There is a broad diversity of offerings in your area. You discount many of them for not being by ‘good’ companies or resource rich companies. You discount them because you’ve never heard of the company or the theatre or the actors or the writer. You have a thousand thousand reasons why ‘no one’ in your area is doing “good theatre”. Hell, I was part of a company in San Francisco in 1999 that started because  “no one” was doing new plays. I mean sure you couldn’t swing a cat without hitting a new play in San Francisco in 1999 but we couldn’t see them so they didn’t exist.

Don’t be me…

  1. Check you local listings.
    Really.
    It’s more varied than you think.
  2. Order something other than the usual.
    Sometimes the risk involved needs to be yours.
    Go see something or someone you don’t know or usually wouldn’t like. Support for innovation starts with those who recognize the benefit.
    That’s you.
    (I am terrible at this one)
  3. Let’s try really hard to say what we mean.
    Let’s not say ‘someone needs to take a risk’ when we mean ‘do a play that I like that I haven’t seen before’.
  4. Most risk is fringe by design.
    The research and development portion of theatre can’t be more than a small percentage or we have nothing to present to wide part of the bell curve of our audience.
    Some folks might want roasted root vegetable gelato with cracked black pepper. Most honestly want mac and cheese.
    They’re not wrong.
  5. Don’t mistake your desire for something fresh and new with a need for field overhaul. Go to a few chef’s tastings (readings and workshops) and get a feel for what R&D is actually going on.
  6. Don’t conflate the art with the business.
    Saying that the biggest theatres aren’t doing edgy enough work is blaming IBM for not being a nimble startup. It’s expecting foie gras on a Big Mac. You’re expecting the wrong product from the wrong animal. Experimentation isn’t a moneymaker. It never is. In any field.
    Except when there’s revolution.
    Revolution doesn’t happen every day.
  7. When evangelizing for risk be specific about the ‘risk’ you’re looking for.
    Are you looking for:
    Experimental form?
    A large theatre to produce an unknown playwright?
    A small theatre to reimagine a classic?
    Found space?
    Found text?
    Improvised aerial Shakespeare in a found space? 

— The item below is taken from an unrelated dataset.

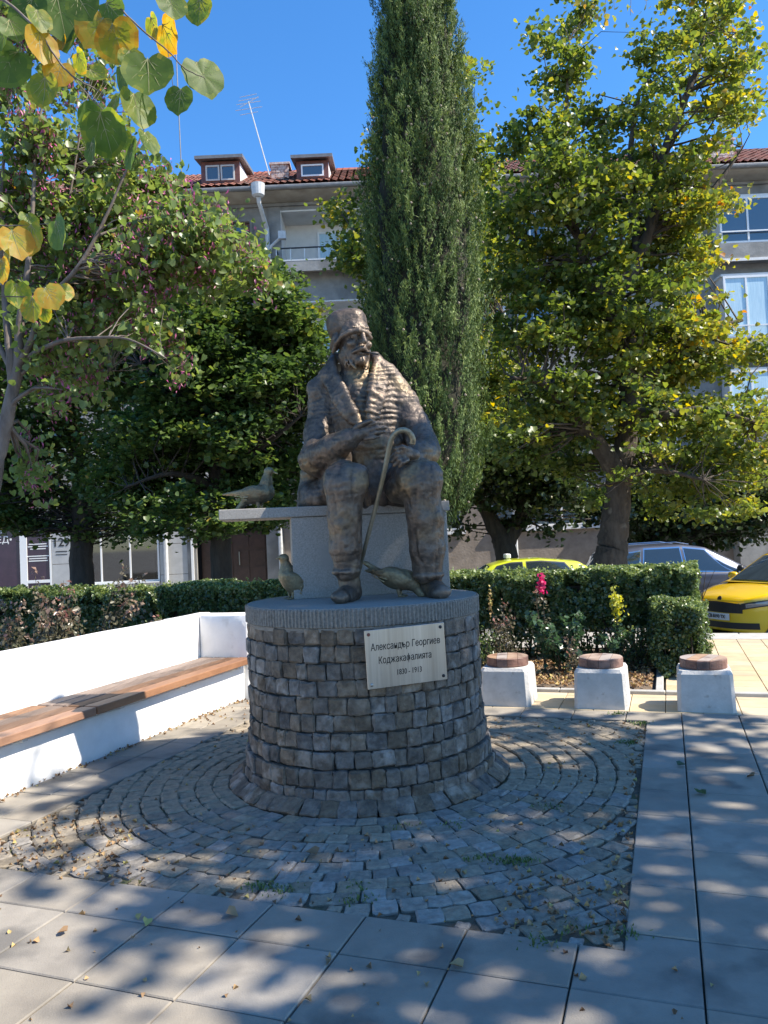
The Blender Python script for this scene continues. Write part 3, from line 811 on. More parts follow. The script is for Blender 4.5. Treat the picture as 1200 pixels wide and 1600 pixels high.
# ---- his right arm (left in the picture): hanging wide sleeve, forearm across the belly
e1 = W(500, 722, 5.62)
B.chain([W(506, 632, 5.80), W(499, 680, 5.74), e1], [.100, .108, .104], .04)
B.ell(W(501, 713, 5.64), (.142, .15, .125), .04)
B.chain([W(490, 718, 5.60), W(520, 700, 5.44), W(544, 687, 5.36)], [.105, .092, .078], .03)
B.ell(W(520, 712, 5.52), (.13, .12, .09), .05)
# ---- his left arm (right in the picture): forearm down to the knee
B.chain([W(631, 634, 5.80), W(646, 662, 5.74), W(661, 697, 5.60)], [.106, .108, .100], .04)
B.chain([W(664, 700, 5.60), W(662, 706, 5.42)], [.10, .088], .03)
B.chain([W(666, 704, 5.50), W(656, 708, 5.34)], [.098, .092], .02)
B.cap(W(659, 709, 5.32), W(645, 713, 5.25), .060, .045, .01)
# ---- coat skirts on the seat
B.ell(W(500, 776, 5.80), (.15, .22, .11), .06, p=2.6)
B.cap(W(485, 745, 5.78), W(478, 786, 5.80), .07, .05, .05)
B.ell(W(655, 772, 5.85), (.13, .22, .12), .04, p=2.6)
B.ell(W(585, 770, 5.85), (.36, .24, .14), .04, p=2.6)
# ---- thighs
kL, kR = W(539, 745, 5.20), W(652, 741, 5.22)
B.cap(W(534, 757, 5.75), W(541, 751, 5.26), .150, .128, .05)
B.cap(W(632, 757, 5.75), W(648, 748, 5.26), .155, .135, .05)
B.ell(W(543, 751, 5.205), (.150, .115, .112), .03, p=2.8)
B.ell(W(655, 748, 5.22), (.155, .115, .115), .03, p=2.8)
B.ell(W(628, 765, 5.34), (.115, .15, .09), .04)
B.ell(W(570, 775, 5.34), (.035, .08, .08), .03)
# ---- shins in wide trousers
B.chain([W(540, 760, 5.19), W(538, 810, 5.20), W(541, 855, 5.22), W(542, 888, 5.24)], [.128, .106, .100, .088], .03)
B.chain([W(657, 758, 5.22), W(665, 810, 5.25), W(668, 855, 5.28), W(669, 893, 5.30)], [.130, .118, .112, .098], .03)
B.ell(W(541, 893, 5.24), (.095, .10, .030), .015)
B.ell(W(669, 899, 5.30), (.105, .11, .032), .015)
B.cap(W(545, 893, 5.26), W(547, 922, 5.27), .066, .07, .01)
B.cap(W(672, 897, 5.32), W(676, 915, 5.33), .070, .07, .01)
# ---- gap between the legs, cut of the coat front
B.cap(W(588, 752, 5.20), W(590, 800, 5.25), .055, .075, .03, sub=True)
B.cap(W(590, 792, 5.0), W(590, 792, 5.6), .05, .05, .03, sub=True)
B.cap(W(572, 655, 5.56), W(585, 745, 5.56), .018, .024, .03, sub=True)
# open coat: shirt hollow between the lapels
B.cap(W(569, 590, 5.58), W(574, 655, 5.56), .055, .022, .03, sub=True)
# lapels and raised collar: flat bands that narrow downwards
for inner, outer in (([(520, 568, 5.70), (527, 590, 5.63), (540, 616, 5.565), (552, 642, 5.54), (562, 664, 5.54)], [(511, 580, 5.72), (512, 602, 5.66), (524, 626, 5.58), (541, 650, 5.545), (560, 666, 5.54)]),
                     ([(588, 564, 5.72), (584, 585, 5.64), (580, 612, 5.565), (578, 640, 5.54), (577, 666, 5.54)], [(598, 574, 5.74), (601, 598, 5.67), (597, 626, 5.58), (589, 650, 5.55), (579, 667, 5.54)])):
    for t_ in (0, .25, .5, .75, 1.):
        B.chain([np.array(W(*p))*(1-t_)+np.array(W(*q_))*t_ for p, q_ in zip(inner, outer)], [.022 if t_ else .026]*5, .014)
B.chain([W(520, 566, 5.74), W(522, 560, 5.84), W(553, 556, 5.92), W(586, 558, 5.86), W(590, 562, 5.74)], [.032, .036, .04, .036, .03], .02)
B.chain([W(519, 568, 5.75), W(510, 590, 5.74), W(495, 608, 5.76)], [.03, .05, .055], .05)
B.chain([W(590, 564, 5.76), W(604, 580, 5.76), W(625, 606, 5.78)], [.032, .055, .06], .05)
# ---- hand across the belly, fingers towards the right of the picture
h0 = W(548, 685, 5.345)
B.chain([W(540, 689, 5.37), W(556, 680, 5.335)], [.058, .050], .02)
B.ell(W(560, 679, 5.335), (.062, .034, .042), .02)
B.ell(W(570, 675, 5.33), (.050, .030, .038), .015)
for (a, b, c), rr in ((((572, 667), (586, 661), (598, 661)), .0165), (((574, 673), (590, 668), (603, 668)), .0165), (((574, 680), (588, 676), (600, 675)), .0155), (((571, 686), (583, 684), (592, 682)), .014)):
    B.chain([W(*a, 5.325), W(*b, 5.31), W(*c, 5.325)], [rr*1.1, rr, rr*.8], .004)
B.chain([W(556, 669, 5.315), W(569, 661, 5.30), W(580, 657, 5.30)], [.022, .018, .014], .006)
# ---- hand on the knee, fingers spread downwards to the left
B.ell(W(643, 711, 5.20), (.058, .055, .040), .015)
B.ell(W(634, 711, 5.16), (.048, .04, .034), .015)
for (a, b, c), rr in ((((632, 705), (621, 707), (612, 714)), .0165), (((631, 710), (620, 713), (611, 721)), .0165), (((633, 715), (624, 719), (616, 727)), .0155), (((637, 719), (630, 723), (624, 730)), .014)):
    B.chain([W(*a, 5.13), W(*b, 5.095), W(*c, 5.11)], [rr*1.1, rr, rr*.8], .004)
B.chain([W(640, 703, 5.16), W(628, 699, 5.11), W(618, 701, 5.09)], [.022, .018, .014], .006)
# ---- head
hy = R(27)
hf = np.array([math.sin(hy), -math.cos(hy), -.10]); hf /= np.linalg.norm(hf)
hr = np.array([math.cos(hy), math.sin(hy), .0]); hu = np.cross(hr, -hf); hu = np.cross(hr, hf) if hu[2] < 0 else hu
hu /= np.linalg.norm(hu)
HC = W(551, 536, 5.70)
q = 1.16
def HP(r_, u_, f_): return HC+q*(hr*r_+hu*u_+hf*f_)
HM = np.stack([hr, hf, hu], 1)
def he(c, r, k=.01, sub=False, p=2.): B.ell(HP(*c), (r[0]*q, r[1]*q, r[2]*q), k, HM, sub, p)
def hc(a, b, ra, rb, k=.006, sub=False): B.cap(HP(*a), HP(*b), ra*q, rb*q, k, sub)
he((0, .05, -.01), (.108, .135, .125), .02)
he((0, -.045, .045), (.088, .085, .095), .03)
he((0, -.105, .075), (.060, .060, .050), .03)        # chin and beard mass
he((0, -.09, .02), (.098, .085, .085), .03)
for s_ in (-1, 1):
    he((s_*.052, -.022, .100), (.034, .030, .024), .02)     # cheekbones
    he((s_*.047, .024, .140), (.032, .034, .022), .010, sub=True)   # eye sockets
for s_ in (-1, 1):
    he((s_*.045, .024, .117), (.021, .019, .018), .004)
    hc((s_*.022, .044, .134), (s_*.070, .048, .112), .0125, .0105, .006)   # brows
    hc((s_*.026, .034, .133), (s_*.064, .031, .121), .0042, .0042, .003)   # upper lid
    hc((s_*.027, .014, .131), (s_*.062, .012, .120), .0045, .0045, .003)   # lower lid
    hc((s_*.030, .002, .128), (s_*.060, -.004, .116), .0055, .0055, .006)  # bags
    hc((s_*.020, -.036, .136), (s_*.050, -.075, .105), .007, .007, .008)   # folds
    hc((s_*.006, -.055, .156), (s_*.058, -.080, .118), .0165, .007, .004)  # moustache
    he((s_*.106, .005, .0), (.016, .024, .036), .006)                      # ears
    he((s_*.116, .004, .006), (.009, .012, .022), .004, sub=True)
    for a_ in range(7):
        hc((s_*(.088-.006*a_), -.045-.018*a_, .055+.008*a_), (s_*(.082-.008*a_), -.068-.018*a_, .070+.008*a_), .009, .006, .006)
hc((0, .048, .138), (0, -.012, .176), .0130, .0170, .006)     # nose
he((0, -.016, .175), (.0175, .017, .015), .006)
for s_ in (-1, 1): he((s_*.014, -.020, .152), (.0105, .014, .0105), .004)
hc((-.022, -.083, .136), (.022, -.083, .136), .0085, .0085, .006)   # lower lip
hc((-.020, -.075, .146), (.020, -.075, .146), .0035, .0035, .004, sub=True)
he((0, -.125, .118), (.034, .030, .030), .012)
for zz in (.066, .077, .088): hc((-.055, zz, .118), (.055, zz, .118), .0035, .0035, .004)
rb_ = random.Random(5)
for _ in range(46):
    a_ = rb_.uniform(-1.25, 1.25); zz = rb_.uniform(-.155, -.085)
    hc((.088*math.sin(a_), zz, .035+.088*math.cos(a_)), (.080*math.sin(a_), zz-.020, .033+.080*math.cos(a_)), .0065, .0045, .004)
V, F = B.verts()
N = vnormals(V, F)
# chiselled folds of cloth
front = np.clip((5.72-V[:, 1])/.06, 0, 1)*np.clip((.30-np.abs(V[:, 0]+.13))/.06, 0, 1)
below = np.clip((2.90-V[:, 2])/.05, 0, 1)*np.clip((np.linalg.norm(V-HC, axis=1)-.22)/.06, 0, 1)
hand = np.minimum(np.linalg.norm(V-W(575, 674, 5.33), axis=1), np.linalg.norm(V-W(628, 712, 5.14), axis=1))
cloth = below*np.clip((hand-.13)/.05, 0, 1)
chest = np.clip((V[:, 2]-2.15)/.15, 0, 1)
wz = V[:, 2]+.05*vnoise(V, 4.)+.03*vnoise(V, 9., 7)
rip = np.sin(wz*2*PI/.040+2.5*vnoise(V, 4., 3))
disp = chest*cloth*(.0034*rip*(.25+.75*front)*np.clip(vnoise(V, 3.2, 9)*1.8+.2, 0, 1)+.009*vnoise(V, 8.)+.006*np.abs(vnoise(V*np.array([1, 1, 2.6]), 13., 2)))
leg = (1-chest)*cloth
disp += leg*(.007*vnoise(V, 7., 5)+.005*vnoise(V, 19., 1)+.013*np.abs(vnoise(V*np.array([1, 1, .22]), 17., 4))+.006*np.abs(vnoise(V*np.array([.5, .5, 1.6]), 14., 8)))
disp += chest*cloth*(1-front)*(.008*np.abs(vnoise(V*np.array([1, 1, .45]), 12., 8))+.004*vnoise(V, 20., 3))
disp += .0028*vnoise(V, 42., 2)+.0018*vnoise(V, 80., 6)
V = V+N*disp[:, None]
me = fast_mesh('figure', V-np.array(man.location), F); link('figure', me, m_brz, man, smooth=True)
# hat
Hh = Sculpt((-.45, 5.4, 2.85), (.0, 6.05, 3.42), .0072)
ax = np.array([-.10, .05, 1.]); ax /= np.linalg.norm(ax)
HA = W(548, 522, 5.72)
Mx = np.stack([np.cross([0, 1., 0], ax), np.cross(ax, np.cross([0, 1., 0], ax)), ax], 1); Mx /= np.linalg.norm(Mx, axis=0)
Hh.ell(HA+ax*.062+np.array([-.018, .03, 0]), (.144, .160, .103), .02, Mx, p=3.4)
Hh.ell(HA+ax*.095+np.array([-.020, .04, 0]), (.136, .148, .080), .03, Mx, p=2.6)
# keep the face free
Hh.ell(HP(.01, -.02, .15), (.100*q, .085*q, .088*q), .015, HM, sub=True)
for a_, b_ in zip([(521, 549, 5.66), (525, 537, 5.61), (534, 525, 5.56), (547, 518, 5.525), (560, 516, 5.525), (571, 519, 5.56)], [(525, 537, 5.61), (534, 525, 5.56), (547, 518, 5.525), (560, 516, 5.525), (571, 519, 5.56), (579, 528, 5.62)]):
    Hh.cap(W(*a_), W(*b_), .018, .018, .012)
Hh.cap(HP(-.12, .02, .02)+np.array([0, .02, 0]), HP(-.10, -.02, -.06), .035, .04, .02)
Hh.cap(HP(.10, .045, .0), HP(.09, .0, -.06), .03, .035, .02)
V, F = Hh.verts(); N = vnormals(V, F)
V = V+N*(.004*vnoise(V, 9.)+.0018*vnoise(V, 34., 3)+.0012*vnoise(V, 70., 5))[:, None]
link('fur_hat', fast_mesh('fur_hat', V-np.array(man.location), F), m_brz, man, smooth=True)
# shoes
for nm_, (hx, hy_, Yh), (tx, ty, Yt), ww in (('shoe', (549, 922, 5.30), (531, 925, 5.05), 1.), ('shoe', (674, 916, 5.34), (690, 917, 5.09), 1.06)):
    a, b = W(hx, hy_, Yh), W(tx, ty, Yt); zf = ZT
    Sh = Sculpt(np.minimum(a, b)-.2, np.maximum(a, b)+.2, .0075)
    a[2] = zf+.05; b[2] = zf+.036
    Sh.cap(a, a*.45+b*.55, .070*ww, .060*ww, .02); Sh.cap(a*.45+b*.55, b, .058*ww, .046*ww, .03)
    Sh.cap(a+np.array([0, 0, .03]), a+np.array([0, 0, .09]), .066, .058, .03)
    Sh.ell(b+np.array([0, .01, .006]), (.062*ww, .060, .040), .02)
    D = Sh.D; zc = Sh.lo[2]+Sh.h*np.arange(Sh.n[2]); Sh.D = np.maximum(D, (zf+.001-zc)[None, None, :].astype(np.float32))
    V, F = Sh.verts(); N = vnormals(V, F); V = V+N*(.004*vnoise(V, 20.)+.002*vnoise(V, 55.))[:, None]
    V[:, 2] = np.maximum(V[:, 2], zf+.001)
    link(nm_, fast_mesh(nm_, V-np.array(man.location), F), m_brz, man, smooth=True)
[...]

    Give us your context when you’re pushing for something.
    Risk is relative.

  8. Risk is relative.
    An ad hoc non-institutional ‘band-style” company has little long term stakes to dash with a bad risk. When you start messing with jobs and families the stakes are higher. You need to factor that in when you’re doing your risk math. If someone were doing season planning with an eye to keeping your job intact would you feel differently?
  9. Truly give room to fail.
    Room to fail isn’t ‘allowing the show to open’. It’s giving grace in talking about experimentation and risk taking. It’s talking about a new play with different expectations than Our Town. It’s understanding that sometimes the new form didn’t work in this iteration. But without your encouragement there might not be another iteration. Every time you write dismissively about that “pretentious post-modern X with the bad projections and the interpretive dance” you are shooting risk in the face.
    Feel free. You dislike what you dislike.
    But understand what you’re doing.
  10. If no one in your area is taking the risk you feel need to be taken you’ve found your role.
    Congratulations. I’m excited to hear about your process and I look forward to hearing about your opening.

As a free bonus number 11 let me say:
if you think it’s not happening? Ask. Ask here. Ask your friends, ask on the #2amt or #newplay hashtags on Twitter. There is a broad performance universe out there, so much broader than I ever thought when I was the person whining about lack of risk in theatre (or hell the lack of new work).

And when you find that new thing that is taking the risks you think theatre should be taking?
Tell us – tell everyone you know. Disaffected is no way to live.